No Brasil, a realidade é bem diferente. O fracasso empresarial aqui tem consequências mais pesadas, em alguns casos afetando severamente a vida pessoal do empreendedor. Isso cria um ambiente onde é mais comum ver negócios sendo sustentados por longos períodos, mesmo quando não estão dando os resultados esperados. Há uma maior resistência a pivotar ou mudar de rumo, em parte devido ao medo das repercussões sociais e reais do fracasso. Nossa dificuldade em lidar com o fracasso acaba por retardar o ritmo de inovação no país.
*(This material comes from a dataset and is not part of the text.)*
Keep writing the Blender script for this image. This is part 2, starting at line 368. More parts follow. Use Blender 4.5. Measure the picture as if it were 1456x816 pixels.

O capital disponível também é um fator chave. Nos EUA, com um Produto Interno Bruto (PIB) estimado em US$ 26,95 trilhões, o acesso a capital é muito mais abundante. Isso cria um ciclo virtuoso: empreendedores e investidores que obtêm sucesso acabam reinvestindo no ecossistema, seja por meio de investimento-anjo ou através de grandes fundos de pensão que apostam em empresas de tecnologia.

Um exemplo interessante é o da Nvidia: uma pesquisa realizada em junho deste ano com mais de 3 mil funcionários da empresa (de um total de cerca de 30 mil), indicou que 76% deles afirmaram ser milionários. Sendo que um em cada três funcionários tinha um patrimônio líquido superior a 20 milhões de dólares (algo próximo a 112 milhões de reais). Isso foi possível graças a um programa de compra de ações da Nvidia, que permite aos funcionários adquirirem papéis com desconto de 15%. Quando as grandes empresas oferecem essa possibilidade, esse capital volta ao mercado em forma de novos investimentos, alimentando ainda mais a inovação.

Com mais capital disponível, os americanos têm um apetite maior por risco, o que acelera o ciclo de inovação. Empresas quebram mais rápido, mas a evolução também acontece com mais velocidade. No Brasil, por outro lado, o capital é mais escasso, o que diminui a disposição para correr riscos e limita o crescimento de muitas startups, principalmente em fase de tração.

O “Venture Capital – Master Guide”, produzido pela ACE Ventures em conjunto com o SoftBank e a Emerging VC Fellows, mostrou que no último ano o mercado de startups early stage no Brasil recebeu US$ 4 bilhões em investimentos, enquanto os Estados Unidos somaram US$ 245 bilhões no mesmo período.

Essas diferenças estruturais são profundas e afetam a maneira como os ecossistemas de startups se desenvolvem em cada país. Nos Estados Unidos, a abundância de capital, o histórico tecnológico e a cultura que abraça o fracasso criam um ambiente fértil para inovação disruptiva. No Brasil, temos desafios adicionais, mas também oportunidades únicas de adaptação e crescimento, que exigem resiliência e criatividade por parte dos empreendedores.